Soy un montón de cosas santas
mezcladas con cosas humanas
Piero
Para Alberto la nuestra es una democracia con “cuentas pendientes”, in progress, incompleta. Pero en esa incompletud yace precisamente su fortaleza, porque la política democrática se funda más en preguntas que en respuestas–
El anuncio de Cristina Kirchner del 18 de mayo abrió, como por arte de magia, un proceso de transmutación del carisma: del aura de Cristina al cuerpo de Alberto, progresivamente investido de legitimidad, capacidad y virtud. En el Frente de Todos el desafío fue hacer visible un liderazgo donde no había ninguno, y esa visibilidad, puesta en escena en más de un dispositivo comunicacional durante la campaña y la transición, posibilitó su ascenso como candidato y futuro presidente. Hay muchas estaciones en la pasión de Alberto, que hoy culminó en su asunción presidencial.
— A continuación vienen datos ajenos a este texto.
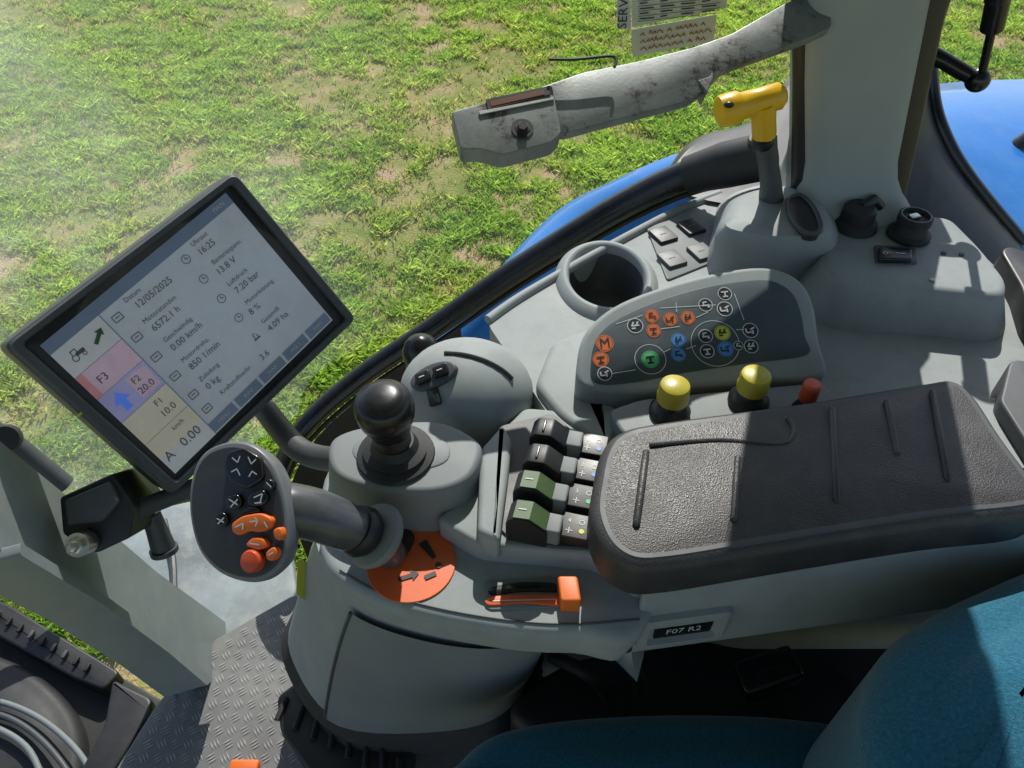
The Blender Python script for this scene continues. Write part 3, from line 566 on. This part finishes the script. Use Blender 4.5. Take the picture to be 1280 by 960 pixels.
# pedestal
t=thing('console_pedestal',H(500,880,1.5),'curved grey pedestal below the armrest console with black bellows foot','pedestal')
tpx=[(398,668),(420,715),(470,742),(545,764),(630,776),(690,768),(690,640),(600,590),(470,600)]
mpx=[(384,700),(405,770),(440,822),(545,850),(620,848),(672,810),(680,700),(600,640),(450,650)]
bpx=[(366,775),(372,840),(428,902),(545,908),(620,890),(655,840),(670,740),(600,690),(440,690)]
l1=catm(HS(tpx,1.85),5); l2=catm(HS(mpx,1.70),5); l3=catm(HS(bpx,1.52),5)
L=[]
for q in range(13):
    u_=q/12; L.append([(a*(1-u_)**2+2*u_*(1-u_)*(b*2-(a+c)*.5)+c*u_*u_) for a,b,c in zip(l1,l2,l3)])
m=MB(); m.loft(L); m.obj('column','grey',t,ang=60)
shp=[]
for q in range(2,13):
    l=L[q]; cen=sum(l,Vector())/len(l); shp.append([p+(p-cen).normalized()*.007 for p in l[9:25]])
m=MB(); m.loft(shp,False,False,False); m.obj('front_cover','grey2',t,ang=60)
m=MB(); m.tube([l[0] for l in shp],.0022,8); m.obj('cover_edge','grey3',t)
m=MB(); bl=L[-1]; cen=sum(bl,Vector())/len(bl); LL=[]
for i in range(9): 
    k=1.08 if i%2 else .98; LL.append([Vector((cen.x+(p.x-cen.x)*k,cen.y+(p.y-cen.y)*k,1.52-i*.021)) for p in bl])
m.loft(LL); m.obj('bellows','rubber',t,ang=20)
m=MB(); m.slab(rounded([H(372,700,1.72),H(386,705,1.70),H(382,752,1.65),H(370,742,1.67)],.002,2),(BK-RT*.4),.001,.0003,1); m.obj('warning_label','inkyellow',t)
# ============================================================ MULTIFUNCTION HANDLE
t=thing('control_handle',H(490,690,1.906),'round-headed grey multifunction control handle with orange and black buttons','control handle')
pth=[D(492,694,.685),D(478,682,.672),D(455,668,.655),D(425,655,.640),D(392,643,.628),D(355,636,.618),D(318,636,.615)]
m=MB(); m.tube(pth,[.013,.015,.0185,.0205,.0215,.0215,.018],22,smooth=5); m.obj('arm','armgrey',t,ang=60)
ax=(D(440,655,.645)-D(490,680,.68)).normalized(); m=MB(); m.lathe(D(474,672,.666),ax,[(.013,-.008),(.022,-.005),(.0275,.0),(.0295,.005),(.028,.009),(.023,.011),(.017,.012)],32); m.obj('cuff','grey2',t)
m=MB(); m.lathe(D(452,665,.653),ax,[(.0195,-.006),(.0225,0),(.0215,.006),(.0205,.010)],28); m.obj('cuff_ring','black',t)
hc=D(298,640,.60); hn=(BK*.92-RT*.22+UP*.12).normalized()
hp=lambda x,y,o=0: PL(x,y,hc+hn*o,hn)
ho=[(280,553),(312,555),(338,576),(354,613),(360,655),(356,700),(334,724),(305,728),(272,715),(248,687),(237,645),(238,602),(252,568)]
P=orient(catm([hp(*q) for q in ho],5),hn); c=sum(P,Vector())/len(P)
m=MB(); m.loft([[c+(p-c)*k-hn*d for p in P] for k,d in ((.3,.040),(.6,.038),(.82,.031),(.95,.020),(1.0,.010),(1.0,.004),(.985,.0008),(.96,0))]); m.obj('head_shell','rim',t,ang=60)
m=MB(); Pi=[c+(p-c)*.925 for p in P]; m.slab([p+hn*.0016 for p in Pi],hn,.003,.0012,3); m.obj('head_face','handle',t)
def hb(name,pts,mt,h=.004,o=.002,r=.0015):
    m=MB(); m.slab(rounded([hp(*q,o+h) for q in pts],.004,4),hn,h+.001,r,3); return m.obj(name,mt,t)
def sym(o,segs,mt='white',w=.0010,off=.0064):
    m=MB()
    for s_ in segs: m.line(hp(s_[0],s_[1],off),hp(s_[2],s_[3],off),hn,w)
    m.obj('button_symbol',mt,o,smooth=False)
o=hb('keypad',[(283,566),(303,559),(325,572),(329,598),(308,612),(286,602),(279,584)],'gloss')
sym(o,[(290,572,297,578),(297,578,300,570),(310,571,314,580),(314,580,320,574),(289,590,296,586),(296,586,300,594),(311,596,315,589),(315,589,321,593)])
o=hb('button',[(281,622),(296,616),(303,627),(297,637),(284,637)],'gloss'); sym(o,[(286,624,297,631),(297,624,288,634)])
o=hb('button',[(311,618),(329,611),(335,622),(329,632),(315,634),(307,628)],'gloss'); sym(o,[(317,622,328,617),(328,617,325,628),(318,629,327,628)])
o=hb('button',[(268,643),(278,639),(285,648),(282,658),(273,659),(267,653)],'gloss'); sym(o,[(271,648,280,653),(272,655,280,647)])
o=hb('button',[(329,600),(338,598),(343,606),(339,614),(332,612)],'gloss'); sym(o,[(333,603,339,609)])
o=hb('orange_button',[(288,655),(302,645),(325,641),(340,648),(337,660),(325,666),(310,663),(299,670),(290,666)],'orange',.006); sym(o,[(294,659,304,654),(304,654,303,662),(312,652,322,651),(318,646,322,651),(322,651,319,658),(330,652,334,659)],'white',.0011,.0086)
hb('dark_rocker',[(300,640),(312,632),(322,634),(326,640),(300,644)],'gloss')
o=hb('orange_button',[(305,682),(315,671),(330,673),(333,684),(322,688),(316,686)],'orange',.006); sym(o,[(312,679,324,681)],'white',.0011,.0086)
hb('orange_button',[(340,662),(350,658),(353,668),(350,677),(342,673)],'orange',.006)
o=hb('orange_button',[(331,690),(343,682),(347,692),(341,702),(332,700)],'orange',.006); sym(o,[(335,694,342,690)],'white',.0010,.0086)
m=MB(); m.lathe(hp(317,701,.004),hn,[(.0088,-.002),(.0088,.004),(.0075,.0062),(.004,.0070),(.0001,.0072)],28); m.obj('red_button','red',t)
# ============================================================ MONITOR
px=[(2,432),(292,213),(446,398),(215,620)]
dv=[Vector(((a-640)/960,(480-b)/960,1)) for a,b in px]
Am=np.array([[-dv[1][i],dv[2][i],-dv[3][i]] for i in range(3)]); Bm=np.array([-dv[0][i] for i in range(3)]); s1,s2,s3=[float(v) for v in np.linalg.solve(Am,Bm)]
sc=.30/((dv[1]*s1-dv[0]).length)
Lc,Tc,Rc,Bc=[D(px[i][0],px[i][1],sc*q) for i,q in enumerate((1,s1,s2,s3))]
mx_=(Tc-Lc).normalized(); my_=-(Bc-Lc).normalized(); mn=(mx_.cross(my_)).normalized(); my_=mn.cross(mx_)
if mn.dot(CAM-Lc)<0: mn=-mn
mp=lambda x,y,o=0: PL(x,y,Lc+mn*o,mn)
t=thing('display_monitor',(Bc+Rc)/2,'tilted dark framed touch screen monitor showing vehicle data','monitor')
cen=(Lc+Rc)/2; qd=lambda k,o,r: orient(rounded([cen+(q-cen)*k+mn*o for q in (Lc,Tc,Rc,Bc)],r,4),mn)
m=MB(); m.slab(qd(1,0,.010),mn,.055,.003,3,taper=.0); m.obj('housing','grey3',t)
m=MB(); m.loft([qd(.985,-.001,.010),qd(.982,.005,.010),qd(.970,.007,.009),qd(.925,.007,.006),qd(.915,.0052,.005),qd(.91,.001,.005)],False,False); m.obj('raised_frame','grey3',t,ang=25)
m=MB(); m.slab(qd(.93,.0012,.005),mn,.002,.0005,2); m.obj('bezel','black',t)
sq=[(50,432),(282,241),(416,400),(219,592)]
m=MB(); m.slab([mp(*q,.0022) for q in sq],mn,.001,.0003,1); SCR=m.obj('screen','screen',t)
Q=[mp(*q,.0026) for q in sq]
def uv(u,v,o=0): return Q[0]*(1-u)*(1-v)+Q[1]*u*(1-v)+Q[2]*u*v+Q[3]*(1-u)*v+mn*o
def blk(name,u0,v0,u1,v1,mt,o=.0):
    m=MB(); m.sheet([uv(u0,v0,o),uv(u1,v0,o),uv(u1,v1,o),uv(u0,v1,o)],mn); return m.obj(name,mt,SCR,smooth=False)
blk('header_bar',.0,.0,1,.070,'scr_mid',.0002)
blk('status_column',.0,.070,.235,1,'scr_cream',.0002)
blk('red_field',.0,.24,.03,.40,'scr_red',.0006)
blk('pink_field',.0,.24,.235,.40,'scr_pink',.0005); blk('violet_field',.0,.40,.235,.58,'scr_viol',.0005); blk('pale_field',.13,.42,.225,.56,'scr_pink',.0007); blk('yellow_field',.0,.58,.235,.88,'scr_yell',.0005)
for a in range(5): blk('menu_button',.24+.153*a,.925,.24+.153*a+.140,.99,'scr_mid',.0005)
m=MB(); m.line(uv(.238,.070,.0008),uv(.238,1,.0008),mn,.0010)
for vv in (.24,.40,.58,.76): m.line(uv(0,vv,.0008),uv(.235,vv,.0008),mn,.0005)
m.obj('divider_lines','scr_mid',SCR,smooth=False)
U1,U2=.335,.71; dv_=-.028
def ltext(s_,u,v,z_,mt='scrink'):
    m=MB(); m.text(s_,uv(u,v+(dv_ if u>.25 else 0),.001)+mx_*(len(s_)*z_*.27),mx_,my_,z_); m.obj('screen_text',mt,SCR,smooth=False)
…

Después de la elección de octubre se desplegaron dispositivos de concordia y de discordia: la designación de un equipo de transición, el encuentro entre el presidente saliente y el electo en la Casa Rosada, una misa compartida, una conferencia de prensa con el anuncio del gabinete de ministros, los intercambios entre funcionarios entrantes y salientes, la presencia pública del Alberto-estadista en eventos internacionales, la aparición del Alberto-twittero respondiendo mensajes. Así se fue configurando el cuerpo y la voz presidencial en los últimos meses.
La democracia no es solo un régimen de procedimientos, también es un régimen de liturgias y conmemoraciones. El 10 de diciembre, día histórico para la democracia argentina, se produjo la unción definitiva, la asunción presidencial, ese ritual milimétricamente reglado, y sujeto a múltiples arreglos institucionales y conmemorativos. Todo es signo en un acto de este tipo.
Están los compromisos institucionales: el trayecto desde el domicilio particular hasta el Congreso, el juramento, el traspaso de los atributos presidenciales, el discurso del nuevo presidente, el traslado a la Casa Rosada (Alberto llegó sin chofer, conduciendo su propio auto desde su casa hasta el Congreso), la jura de los ministros, el saludo a las delegaciones extranjeras. El pasaje de la condición de civil a la de primer magistrado. Y luego están los rituales populares: la plaza, la multitud, los carteles, el festival, la música, el sudor, la marcha peronista, la alegría, las pasiones. No hay asunción sin pasión, porque el poder, cuando es representativo, está ungido por ese engrudo místico que es la identificación afectiva.
“¿Vas a ver la asunción de Cristina el martes 10?”, escuché decir por ahí en referencia al acto de asunción del 10 de diciembre. Porque hoy también asumió Cristina. Invocadas explícitamente durante el proceso de selección de ministros, la palabra y la autoridad de Cristina funcionan, aún en silencio y en ausencia, como una garantía, como el soporte en el que descansa la legitimidad de Alberto. Sentada a su lado, como presidenta de la Cámara de Senadores, como compañera y como líder político-espiritual, en la ceremonia de asunción miraba su discurso de reojo, ahora también aprendiendo de Alberto. El cuerpo de Alberto y el aura de Cristina, encarnación de una nueva comunidad política.
En su discurso de asunción Alberto habló de recomponer ese cuerpo político con más y mejor democracia: pero ¿a qué fundamento apelar para llevar adelante este proyecto democrático? En ultima instancia, algo tan material como una comunidad política, integrada por cuerpos (sufrientes, necesitados, emocionados), se funda en valores, en gestos intangibles: la “solidaridad en la emergencia”, la “ética de la urgencia”, las “verdades relativas”. La recomposición comunitaria de la Argentina requerirá solidaridad y de humildad, exigirá renunciar a (parte de) los privilegios, ceder (parte de) las verdades absolutas para confluir en un pacto social que es irrealizable sin cierta disposición ética de los actores. Esa es la paradoja de la democracia: para construir la unidad es precisa la división, la escisión entre los intereses particulares y los colectivos, la confrontación de verdades parciales en pos de una verdad superadora y contingente.
Esa sociedad democrática en construcción desde aquel 10 de diciembre de 1983 es una que todavía “nos debemos”. Para Alberto la nuestra es una democracia con “cuentas pendientes”, in progress, incompleta. Pero en esa incompletud yace precisamente su fortaleza, porque la política democrática se funda más en preguntas que en respuestas. Las preguntas abren un campo de posibilidades, hacen estallar las certezas uniformes y permiten imaginar un futuro. La liturgia de la asunción de Alberto cerró con una pregunta, la pregunta del millón: ¿seremos capaces, como Argentina unida, de atrevernos a construir esta posible y serena utopía a la cual nos llama hoy la historia?